El cuadro aparece en una pequeña sección de la exposición dedicada al retrato, donde las descripciones de los artistas confirman la sensación de que los jóvenes pintores daneses no eran de los más felices. Wilhelm Bendz, viajero ansioso, contrajo la fiebre tifoidea en Italia. Suplicó a su compañero, Ditlev Blunck, que le dibujara mientras agonizaba. Blunck, tímido e ingenuo de joven, se volvió más tarde contra Dinamarca y luchó con los alemanes contra su propio país.
Antes de morir, Bendz había dibujado un retrato de otro artista, Fritz Petzholdt, “un espíritu inquieto que vivía en un tiempo inquieto”, según la etiqueta mural. Se suicidó en 1838. Un retrato de Lorenz Frolich muestra al artista P.C. Skovgaard, que era “dolorosamente retraído” y “rara vez hablaba, incluso con sus amigos más íntimos”, según un contemporáneo. Johan Lundbye, un paisajista nacionalista, se dibujó a sí mismo sentado bajo un haya - arbol símbolo nacional de Dinamarca- con la cabeza entre las manos, totalmente desesperado.

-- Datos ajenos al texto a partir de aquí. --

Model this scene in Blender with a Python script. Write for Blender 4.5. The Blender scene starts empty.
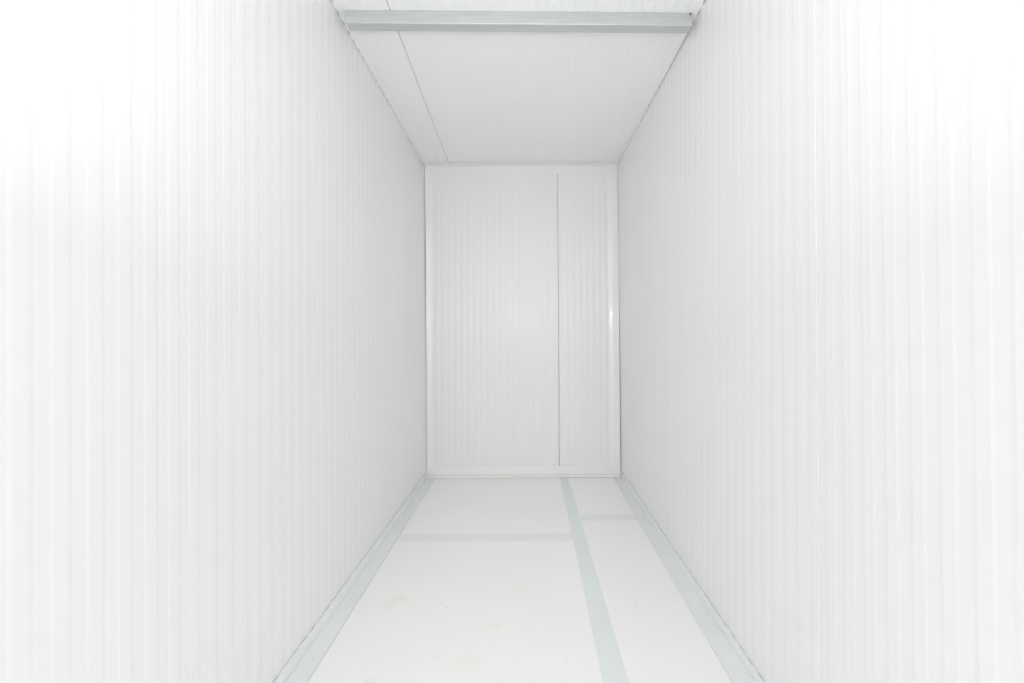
import bpy, bmesh, math
from mathutils import Vector, Euler

C = bpy.context.scene.collection
S = bpy.context.scene

# ------------------------------------------------------------------ camera
F = 371.0                       # focal length in pixels of the 1024-wide frame
CAM_Z = 1.106
PITCH, ROLL = 0.0074, 0.0055
cam_d = bpy.data.cameras.new('camera')
cam_d.sensor_width = 36.0
cam_d.lens = F / 1024 * 36.0
cam_d.shift_x = (512 - 527.5) / 1024
cam_d.shift_y = (330.6 - 341.5) / 1024
cam_d.clip_start = 0.01
cam = bpy.data.objects.new('camera', cam_d)
cam.location = (0, 0, CAM_Z)
cam.rotation_mode = 'XYZ'
cam.rotation_euler = (math.pi / 2 + PITCH, ROLL, 0)
C.objects.link(cam)
S.camera = cam

# ------------------------------------------------------------------ world and light
w = bpy.data.worlds.new('overcast_sky')
S.world = w
w.use_nodes = True
bg = w.node_tree.nodes['Background']
bg.inputs[0].default_value = (1.0, 1.0, 1.0, 1)
bg.inputs[1].default_value = 2.02

fl = bpy.data.lights.new('photo_flash', 'POINT')
fl.energy = 2.6
fl.color = (1.0, 0.995, 0.985)
fl.shadow_soft_size = 0.05
flo = bpy.data.objects.new('photo_flash', fl)
flo.location = (-0.115, -0.05, CAM_Z + 0.17)
C.objects.link(flo)
# the same flash head turned up to bounce off the ceiling
bf = bpy.data.lights.new('bounce_flash', 'AREA')
bf.shape = 'DISK'
bf.size = 0.15
bf.energy = 7.6
bfo = bpy.data.objects.new('bounce_flash', bf)
bfo.location = (-0.115, 0, CAM_Z + 0.29)
bfo.rotation_euler = (math.radians(169), 0, 0)
C.objects.link(bfo)

S.view_settings.view_transform = 'Standard'
S.view_settings.look = 'None'
S.view_settings.gamma = 1.0
S.view_settings.use_curve_mapping = False
S.view_settings.exposure = 0.08
S.cycles.max_bounces = 24
S.cycles.diffuse_bounces = 16
S.cycles.use_denoising = True

# ------------------------------------------------------------------ dimensions (metres)
Y0, YB = -0.6, 2.85             # open end behind the camera, inner face of the back wall
ZB = CAM_Z + 1.291              # ceiling height at the back wall
SL = 0.040                      # the ceiling falls gently to the back
PER = 0.0496                    # rib pitch of the lining


def zc(y): return ZB + SL * (YB - y)
def xl(z): return -0.775 - 0.0050 * z
def xr(z, y=2.85):
    # the right wall bows a few millimetres outwards at the top between back wall and door
    k = [(-1.0, 0.0), (0.5, 0.0), (1.5, 0.0155), (2.85, -0.0116), (3.0, -0.0116)]
    for (a, p), (b_, q) in zip(k, k[1:]):
        if a <= y <= b_:
            e = (y - a) / (b_ - a)
            return 0.713 + z / 2.4 * (p + (q - p) * e * e * (3 - 2 * e))
    return 0.713


# ------------------------------------------------------------------ materials
def mat(name, col, rough=0.4, spec=0.5, metal=0.0):
    m = bpy.data.materials.new(name)
    m.use_nodes = True
    b = m.node_tree.nodes['Principled BSDF']
    b.inputs['Base Color'].default_value = (*col, 1)
    b.inputs['Roughness'].default_value = rough
    b.inputs['Metallic'].default_value = metal
    b.inputs['Specular IOR Level'].default_value = spec
    return m


def nodes(m):
    nt = m.node_tree
    return nt, nt.nodes, nt.links, nt.nodes['Principled BSDF']


def noise_tint(m, c1, c2, scale=(1, 1, 1), ns=4.0, lo=0.35, hi=0.65, bump=0.0, rough_var=None):
    nt, N, L, b = nodes(m)
    tc = N.new('ShaderNodeTexCoord')
    mp = N.new('ShaderNodeMapping')
    mp.inputs['Scale'].default_value = scale
    no = N.new('ShaderNodeTexNoise')
    no.inputs['Scale'].default_value = ns
    no.inputs['Detail'].default_value = 5
    cr = N.new('ShaderNodeValToRGB')
    cr.color_ramp.elements[0].position = lo
    cr.color_ramp.elements[1].position = hi
    cr.color_ramp.elements[0].color = (*c1, 1)
    cr.color_ramp.elements[1].color = (*c2, 1)
    L.new(tc.outputs['Object'], mp.inputs['Vector'])
    L.new(mp.outputs[0], no.inputs['Vector'])
    L.new(no.outputs['Fac'], cr.inputs[0])
    L.new(cr.outputs[0], b.inputs['Base Color'])
    if bump:
        bp = N.new('ShaderNodeBump')
        bp.inputs['Strength'].default_value = bump
        bp.inputs['Distance'].default_value = 0.001
        L.new(no.outputs['Fac'], bp.inputs['Height'])
        L.new(bp.outputs[0], b.inputs['Normal'])
    return cr.outputs[0]


WHITE = (0.80, 0.80, 0.79)
m_panel = mat('white_coated_steel', WHITE, 0.21, 0.5)
noise_tint(m_panel, (0.826, 0.828, 0.826), (0.840, 0.840, 0.840), (1, 1, 0.25), 2.5)
m_ceil = mat('white_ceiling_steel', WHITE, 0.42, 0.4)
noise_tint(m_ceil, (0.876, 0.878, 0.876), (0.888, 0.888, 0.886), (1, 0.3, 1), 2.5)
m_trim = mat('white_folded_trim', (0.86, 0.86, 0.853), 0.10, 0.7)
m_angle = mat('pale_grey_floor_angle', (0.76,0.80,0.81), 0.4, 0.4)
noise_tint(m_angle, (0.815, 0.845, 0.850), (0.84, 0.86, 0.862), (1, 1, 1), 6)
m_tape = mat('pale_grey_joint_tape', (0.70, 0.75, 0.77), 0.45, 0.3)
noise_tint(m_tape, (0.79, 0.832, 0.845), (0.812, 0.848, 0.858), (1, 1, 1), 9)
m_tape_thin = mat('thin_white_grey_joint_tape', (0.74, 0.765, 0.775), 0.45, 0.3)
noise_tint(m_tape_thin, (0.845, 0.86, 0.862), (0.87, 0.88, 0.88), (1, 1, 1), 9)
m_dark = mat('dark_seal_slab', (0.10, 0.10, 0.10), 0.9, 0.1)
m_screw = mat('dark_screw', (0.12, 0.12, 0.12), 0.5, 0.4)
m_ground = mat('pale_yard_concrete', (0.55, 0.55, 0.54), 0.8, 0.2)
noise_tint(m_ground, (0.50, 0.50, 0.49), (0.58, 0.58, 0.57), (1, 1, 1), 3)

# galvanised steel with faint streaks along and across
m_galv = mat('galvanised_steel', (0.56, 0.60, 0.61), 0.40, 0.5, 0.6)
noise_tint(m_galv, (0.56, 0.59, 0.60), (0.65, 0.68, 0.685), (1.2, 26, 26), 5.0, 0.3, 0.7, 0.2)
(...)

El arte surgido de las desastrosas derrotas danesas sugiere un pueblo que intenta estabilizar el barco del Estado y consolar la psiquis nacional. Era un arte notable por su moderación, equilibrio, simetría y sinceridad, y ofrece muchos placeres. Pero gran parte de él se siente espiritualmente vacío.

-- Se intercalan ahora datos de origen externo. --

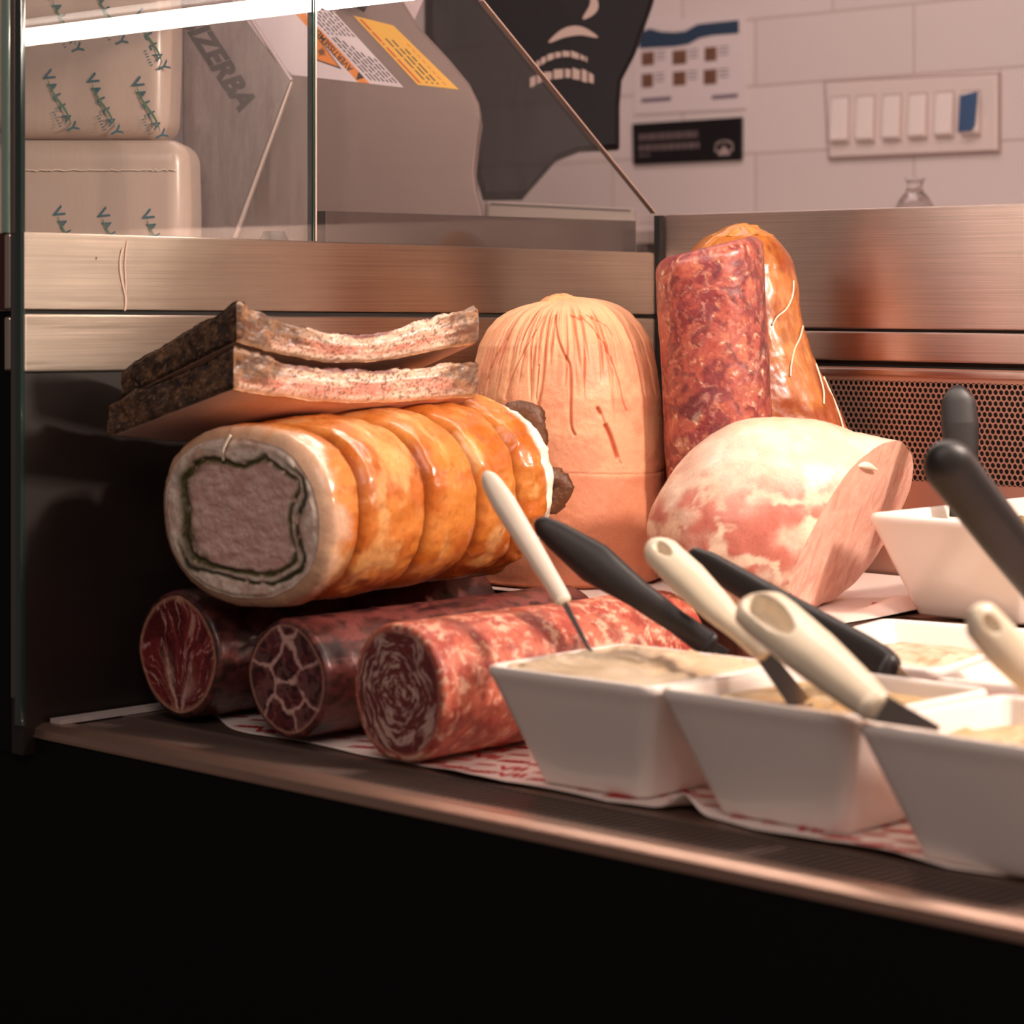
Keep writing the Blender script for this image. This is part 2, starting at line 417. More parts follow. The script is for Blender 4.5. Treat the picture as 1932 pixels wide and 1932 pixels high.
e.build('pane_bevel_edge', plain('polished_glass_edge', S(200, 165, 150), 0.2, 0.4), case)
MB().box(-0.0100, -0.0010, -0.8480, -0.8425, 0.976, 1.70).build('corner_glass_post', M_GLASS_EDGE, case, bevel=0.001)
MB().box(-0.0310, -0.0215, -0.8475, -0.843, 1.406, 1.70).build('neighbour_glass_edge', M_GLASS_LIGHT, case, bevel=0.001)
MB().box(-0.0188, -0.0108, -0.8475, -0.843, 1.404, 1.70).build('post_channel', plain('channel_steel', S(168, 146, 140), 0.28, 1.0), case, bevel=0.003, seg=4)
# lamp tube under the canopy, and the canopy that carries it (above the frame)
lamp = empty('case_lamp', (0.75, -0.5, 1.62), 'glowing white tube lamp running along the top of the display case', 'lamp')
V, F = tube([(0.004, -0.497, 1.637), (1.40, -0.497, 1.637)], 0.0095, 16)
mesh('lamp_tube', V, F, M_TUBE, lamp)
MB().box(0.002, 1.42, -0.535, -0.460, 1.650, 1.662).build('lamp_housing', plain('lamp_housing', S(52, 44, 40), 0.5), lamp)

# ------------------------------------------------------------------ counter behind the left end glass and what stands on it
R3 = np.array([0.71691, 0.69717, 0.0]); D3 = np.array([-0.69717, 0.71691, 0.0]); Z3 = np.array([0, 0, 1.0])
cnt = empty('service_counter', (-0.7, 0.0, 0.0), 'pale service counter behind the left end glass under cheeses and slicer', 'counter')
MB().box(-1.7, -0.06, -0.78, 0.92, 1.31, 1.35).build('worktop', plain('counter_top', S(150, 128, 118), 0.4), cnt, bevel=0.003)
MB().box(-1.66, -0.08, -0.74, 0.90, 0.0, 1.31).build('counter_body', plain('counter_body', S(60, 50, 46), 0.6), cnt)

ups = MB().box(-0.078, -0.062, -0.44, 0.03, 1.3502, 1.4365).build('reflected_wall_band', plain('reflected_band_tone', S(82, 66, 62), 0.4, 0.4), bevel=0.001)  # added band in place of the back wall's mirror image in the glass
tag(ups, 'low band added behind the end glass in place of the reflected back wall', 'reflection')

def cheese(name, label, base, wdt, dep, h, rv, bulge, texts):
    """block of cheese in clear printed film; base = front centre at the counter"""
    o = empty(name, base, label, 'cheese', 'wrapped cheeses')
    B = np.array(base); n = 24; rings = []
    def outline(grow):
        pts = []
        for (cx, cy, a0) in ((wdt/2, 0, -90), (wdt/2, dep, 0), (-wdt/2, dep, 90), (-wdt/2, 0, 180)):
            sx = -1 if cx > 0 else 1; sy = 1 if cy == 0 else -1
            for a in np.radians(np.linspace(a0, a0+90, 12)):
                pts.append((cx + sx*rv + (rv+grow)*math.cos(a), cy + sy*rv + (rv+grow)*math.sin(a)))
        return pts
    re = 0.022
    for k in range(33):
        s = k / 32
        if s < .18: a = s/.18*math.pi/2; g = -re*(1-math.sin(a)); z = re*(1-math.cos(a))
        elif s > .82: a = (1-s)/.18*math.pi/2; g = -re*(1-math.sin(a)); z = h - re*(1-math.cos(a))
        else: z = re + (s-.18)/.64*(h-2*re); g = bulge*math.sin(math.pi*(s-.18)/.64)
        rings.append([B + x*R3 + y*D3 + z*Z3 for x, y in outline(g)])
    V, F = loft(rings)
    m = M_FILM; mesh('wrapped_block', V, F, m, o)
    # printed film: the word, its green stroke and small line, repeated on the front face
    for (x, z) in texts:
        tv, tf = MB(), MB()
        O = B + x*R3 + z*Z3 - D3*(bulge + 0.0009)
        for i, ch in enumerate('VALLAY'):
            d = -0.0295 + 0.0119*i
            V2, F2 = text_geo(ch, 0.0175 if i in (0, 5) else 0.0125, bold=0.0003)
            lo = O + (0.42*R3 - 0.907*Z3)*d
            tv.add(on_plane(V2, lo, R3, Z3, math.radians(-62)), F2)
        for q in range(6):
            lo = O + (0.42*R3 - 0.907*Z3)*(0.012 + 0.0032*q) - 0.0125*R3
            tv.add([lo, lo + 0.0030*(0.907*R3+0.42*Z3), lo + 0.0030*(0.907*R3+0.42*Z3) + 0.0010*(0.42*R3-0.907*Z3), lo + 0.0010*(0.42*R3-0.907*Z3)], [(0, 1, 2, 3)])
        P = []
        for q in np.linspace(-1, 1, 14):
            c = O - D3*0.0003 + (0.42*R3 - 0.907*Z3)*(q*0.026) + (0.907*R3 + 0.42*Z3)*(0.0022*math.sin(q*2.6))
            wd = 0.0011*(1-q*q) + 0.0002
            P.append((c - (0.907*R3+0.42*Z3)*wd, c + (0.907*R3+0.42*Z3)*wd))
        VV = [p for pr in P for p in pr]
        tf.add(VV, [(2*i, 2*i+1, 2*i+3, 2*i+2) for i in range(len(P)-1)])
        lt = mesh('printed_lettering', tv.v, tv.f, M_TEAL, o, False); mesh('green_stroke', tf.v, tf.f, M_GREEN, lt, False)
    # heat seam of the film, its highlight put in as near-white colour
    zz = h * 0.80; rr = np.random.default_rng(int(h*1e4))
    pts = [B + x*R3 + (zz + rr.normal(0, 0.0004 + 0.0012*max(x/wdt, 0)))*Z3 - D3*(0.0012 + bulge*.6) for x in np.linspace(-wdt/2+.03, wdt/2-.012, 70)]
    V, F = tube(pts, 0.0008, 6); mesh('film_seam', V, F, plain('film_seam', S(255, 240, 220), 0.2, coat=1.0), o)
    return o
fm = NT('cheese_in_film'); n1 = fm.noise(9, 4)
fm.set(Base_Color=fm.mix(tuple(S(205, 180, 158)), tuple(S(226, 202, 190)), n1), Roughness=0.42, Coat_Weight=0.5, Coat_Roughness=0.22, Normal=fm.bump(fm.noise(1.0, 4, .6, (40, 40, 9)), 0.10, 0.003))
M_FILM = fm.m
LB = np.array((-0.2919, -0.5627, 1.3500)); 
def tx(pts): return pts
cheese('cheese_block', 'lower cheese block in clear lettered film, standing on the counter behind the end glass',
       (LB[0], LB[1], 1.3508), 0.2065, 0.12, 0.162, 0.022, 0.0015,
       [((px-166)/4760*2.6, (560-py)/4760*2.6) for px, py in ((132, 452), (216, 455), (300, 458))])
UB = np.array((-0.3146, -0.5568, 1.3500))
cheese('cheese_block', 'upper cheese block in clear lettered film, resting on top of another block',
       (UB[0], UB[1], 1.5148), 0.1835, 0.115, 0.20, 0.02, 0.002,
       [((px-150)/4760*2.62, (560-py)/4760*2.62 - 0.1645) for px, py in ((113, 193), (196, 200), (281, 207), (122, 44), (205, 30), (285, 78))])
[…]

Por eso es interesante que, internacionalmente, el pintor danés del siglo XIX más conocido sea Vilhelm Hammershoi. Cuando llegó a la cima, Dinamarca había sufrido una nueva serie de sacudidas. En 1849 se abolió la monarquía absoluta y, en 1864, perdió más territorio, esta vez a manos de la Prusia de Bismarck, con lo que Dinamarca perdió un tercio de su población. La obra de Hammershoi trascendió el nacionalismo y la identidad. Pintó interiores inquietantemente vacíos que son como Vermeers o Edward Hoppers blanqueados de color y limpios de narrativa. Era, como escribió una vez Lawrence Wechsler, “un poeta de la absorción”. Pintaba vacíos impregnados de un sentido espiritual. Pintaba tranquilidad. Sus cuadros son un bálsamo para las almas aturdidas por la retórica.